WHAT IS ASKED.
Each line that holds the word "picture" counts once; give the total number of such lines and nothing else.

STORED DATA.
★ ★ ★ ★ ★

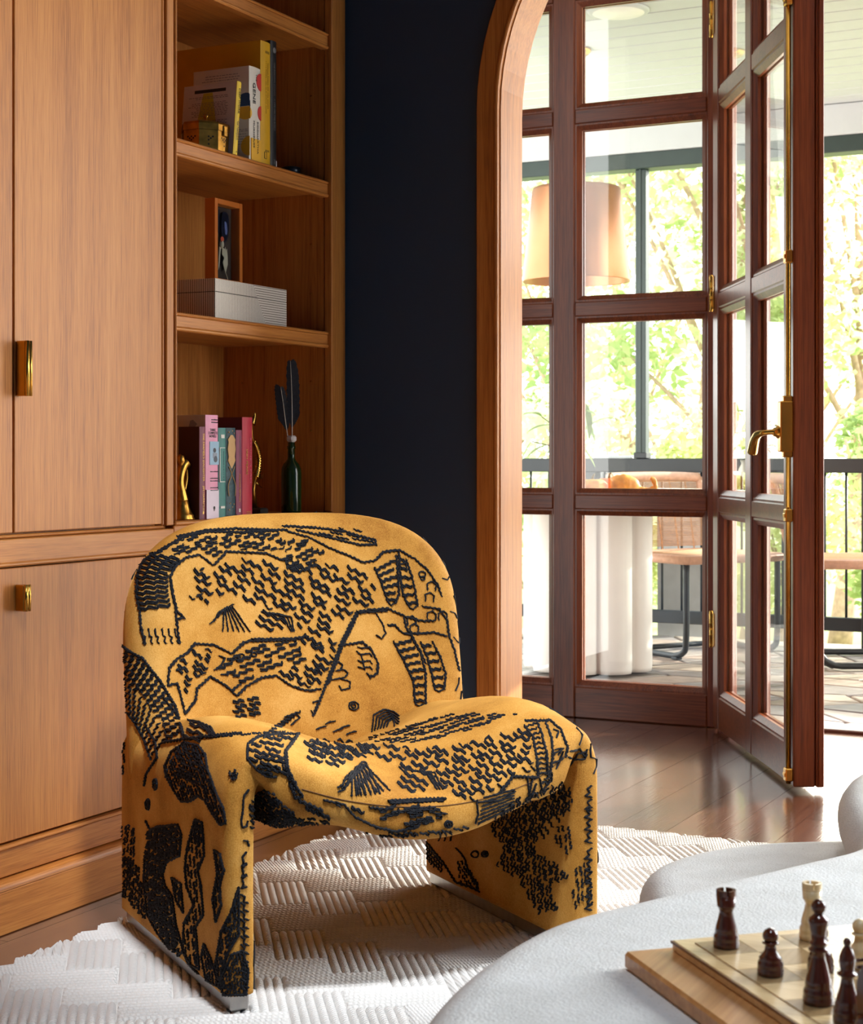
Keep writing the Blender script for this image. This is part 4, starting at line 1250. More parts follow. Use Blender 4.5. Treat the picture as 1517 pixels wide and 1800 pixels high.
def king_prof(h, r):
    return BASEP(r)[:9] + [(r*.80, h*.24), (r*.60, h*.34), (r*.44, h*.44), (r*.42, h*.49), (r*.62, h*.505), (r*.66, h*.52), (r*.50, h*.535), (r*.46, h*.56), (r*.60, h*.575), (r*.58, h*.59), (r*.44, h*.60), (r*.50, h*.68), (r*.62, h*.76), (r*.66, h*.79), (r*.60, h*.815), (r*.40, h*.84), (r*.28, h*.86)] + ball(h*.925, h*.072)[1:]
piece('chess_rook', 'dark rosewood rook alone on the corner square of the chessboard', sqpos(0, 0), dark_piece, rook_prof(.058, .0130), rook_top(.058, .0130))
piece('chess_pawn', 'dark rosewood pawn standing in front of the dark rook', sqpos(0, 2), dark_piece, pawn_prof(.0445, .0126))
piece('chess_rook', 'pale boxwood rook behind the tall dark queen', sqpos(2, 0, 0.05, -.02), light_piece, rook_prof(.058, .0130), rook_top(.058, .0130))
piece('chess_pawn', 'dark pawn mostly hidden behind the tall dark queen', sqpos(1, 2, .1, .05), dark_piece, pawn_prof(.0445, .0126))
piece('chess_pawn', 'pale boxwood pawn near the right edge of the picture', sqpos(2, 2, 0, .05), light_piece, pawn_prof(.0465, .0125))
piece('chess_queen', 'tall dark rosewood queen with a ball finial, in front of the pale rook', sqpos(0, 4, .05, -.15), dark_piece, king_prof(.094, .0140))
piece('chess_bishop', 'dark rosewood bishop right beside the dark queen', sqpos(0, 5, .0, .0), dark_piece, bishop_prof(.074, .0125))
def knight_head(t, p, mat):
    # carved horse head: extruded profile with rounded cheeks, facing along e2
    prof = [(-.015, .018), (.014, .018), (.010, .028), (.004, .034), (.012, .036), (.021, .040), (.024, .047), (.018, .055), (.008, .064), (.003, .070), (-.002, .066), (-.010, .060), (-.016, .048), (-.017, .034)]
    m = MB(); rings = []
    for k, (w_, s_) in enumerate(((-.0065, .62), (-.005, .70), (0, .74), (.005, .70), (.0065, .62))):
        rings.append([p + E2 * (a * s_) + E1 * w_ + Vector((0, 0, .016 + (b - .016) * (s_ * .4 + .62))) for a, b in prof])
    m.loft(rings, smooth=False); m.build('horse_head', mat, t)
    m = MB()
    for k in range(7):
        a = k / 6
        c = p + E2 * (-.0115 + .003 * sin(a * 3)) + Vector((0, 0, .03 + .032 * a))
        m.tube([c - E1 * .0062, c, c + E1 * .0062], .0016, 6)
    m.build('mane', mat, t)
piece('chess_knight', 'dark carved knight cut off by the right edge of the picture', sqpos(0, 6, 0.0, -.22), dark_piece, BASEP(.0130)[:10], knight_head)
# ================================================================== THINGS ON THE SHELVES
def col(name, r, g, b, rough=0.5, **kw): return plain(name, lin(r, g, b), rough, **kw)
paper = col('book_pages', 226, 216, 196, 0.8)
UXS, UYS = (0, 0, -1), (0, 1, 0)             # lettering that reads down a spine
def book(name, label, x0, x1, y0, y1, z, h, cover, spine=None, group=None, lean=0.0, hard=True):
    """x1: spine plane (towards the room), x0: fore edge; y0..y1 thickness."""
    t = thing(name, label, 'book', ((x0 + x1)/2, (y0 + y1)/2, z), group=group)
    if lean: ROOTM[t.name] = ROOTM[t.name] @ Matrix.Rotation(lean, 4, 'X'); t.rotation_euler = (lean, 0, 0)
    L = Vector(((x0 + x1)/2, (y0 + y1)/2, z)); M = ROOTM[t.name] @ Matrix.Translation(-L)
    t['_'] = 0; del t['_']
    c = 0.0028 if hard else 0.0006
    ov = 0.003 if hard else 0.0
    def pt(nm, mat, *bx, b=0.0):
        m = MB()
        for q in bx: m.box(*q, b=b)
        m.xf(M); return m.build(nm, mat, t)
    pt('pages', paper, (x0 + ov, x1 - 0.0045, y0 + c, y1 - c, z + ov, z + h - ov))
    pt('front_cover', cover, (x0, x1 - 0.0042, y0, y0 + c, z, z + h), b=0.0004)
    pt('back_cover', cover, (x0, x1 - 0.0042, y1 - c, y1, z, z + h), b=0.0004)
    m = MB(); w_ = y1 - y0; rings = []
    for zz in (z, z + h):
        rings.append([Vector((x1 - 0.0045, y0, zz))] + [Vector((x1 - 0.003 + 0.003 * sin(pi * k / 8), y0 + w_ * k / 8, zz)) for k in range(9)] + [Vector((x1 - 0.0045, y1, zz))])
    m.loft(rings, smooth=False); m.xf(M); m.build('spine', spine or cover, t)
    t_info = dict(o=t, M=M, x=x1, y0=y0, y1=y1, z=z, h=h)
    return t_info
def spine_text(bk_, body, size, mat, zrel, yrel=0.5, sx=1.0, align='LEFT'):
    M = bk_['M']
    o = M @ Vector((bk_['x'] + 0.0006, bk_['y0'] + (bk_['y1'] - bk_['y0']) * yrel, bk_['z'] + bk_['h'] * zrel))
    R = M.to_3x3()
    return text(body, size, mat, bk_['o'], o, R @ Vector(UXS), R @ Vector(UYS), align=align, sxy=(sx, 1))
def spine_text_h(bk_, body, size, mat, zrel, sx=1.0):
    M = bk_['M']
    o = M @ Vector((bk_['x'] + 0.0006, (bk_['y0'] + bk_['y1'])/2, bk_['z'] + bk_['h'] * zrel))
    return text(body, size, mat, bk_['o'], o, (0, 1, 0), (0, 0, 1), align='CENTER', sxy=(sx, 1))
def spine_print(bk_, mat, z0, z1, yc, h=.0026, nm='small_print'):
    # a line of print too small to read, running down the spine
    m = MB(); r_ = random.Random(int(z0 * 1000) + int(yc * 100)); w_ = bk_['y1'] - bk_['y0']; z = z0 * bk_['h']
    while z > z1 * bk_['h']:
        L_ = r_.uniform(.0012, .0026); y = bk_['y0'] + w_ * yc
        m.box(bk_['x'] - .003, bk_['x'] + .0005, y - h / 2 * r_.uniform(.7, 1), y + h / 2, bk_['z'] + z - L_, bk_['z'] + z); z -= L_ + r_.choice((.0008, .0008, .0009, .003))
    m.xf(bk_['M']); return m.build(nm, mat, bk_['o'])
def spine_print_h(bk_, mat, zc, ya, yb, h=.0030, nm='small_print'):
    m = MB(); r_ = random.Random(int(zc * 1000)); w_ = bk_['y1'] - bk_['y0']; y = ya
    while y < yb:
        L_ = r_.uniform(.05, .09); m.box(bk_['x'] - .003, bk_['x'] + .0006, bk_['y0'] + w_ * y, bk_['y0'] + w_ * min(yb, y + L_), bk_['z'] + bk_['h'] * zc - h / 2, bk_['z'] + bk_['h'] * zc + h / 2 * r_.uniform(.5, 1)); y += L_ + .03
    m.xf(bk_['M']); return m.build(nm, mat, bk_['o'])
def spine_patch(bk_, nm, mat, za, zb, ya=0.0, yb=1.0, off=0.0004):
    w_ = bk_['y1'] - bk_['y0']
    m = MB().box(bk_['x'] - 0.003, bk_['x'] + off, bk_['y0'] + w_*ya, bk_['y0'] + w_*yb, bk_['z'] + bk_['h']*za, bk_['z'] + bk_['h']*zb); m.xf(bk_['M'])
    return m.build(nm, mat, bk_['o'])
def disc(bk_, nm, mat, zc, yc, r, off=0.0005, clip=True):
    """printed circle on the spine, clipped to it."""
    poly = []
    w_ = bk_['y1'] - bk_['y0']
    for k in range(24):
        a = 2*pi*k/24
        y = yc * w_ + r * cos(a); z = zc * bk_['h'] + r * sin(a)
        poly.append((min(max(y, 0.0), w_), min(max(z, 0), bk_['h'])))
    m = MB().prism(poly, (bk_['x'] - 0.002, bk_['y0'], bk_['z']), (0, 1, 0), (0, 0, 1), (1, 0, 0), 0.002 + off); m.xf(bk_['M'])
    return m.build(nm, mat, bk_['o'])
def cover_lines(bk_, mat, x0, x1, zlist, th=0.0012, nm='printed_lines', rag=0.25):
    """rows of small print on the cover facing the camera (the y0 side)."""
    m = MB(); rr_ = random.Random(len(zlist) + int(bk_['h'] * 1000))
    for zz in zlist:
        xa = x1 - (x1 - x0) * (1 - rag * rr_.random()); xx = xa
        while xx < x1 - 0.004:
            w_ = rr_.uniform(0.003, 0.011); m.box(xx, min(xx + w_, x1), bk_['y0'] - 0.0003, bk_['y0'] + 0.0002, bk_['z'] + zz, bk_['z'] + zz + th); xx += w_ + 0.0025
    m.xf(bk_['M']); return m.build(nm, mat, bk_['o'])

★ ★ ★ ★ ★

ANSWER TO THE PROBLEM.
3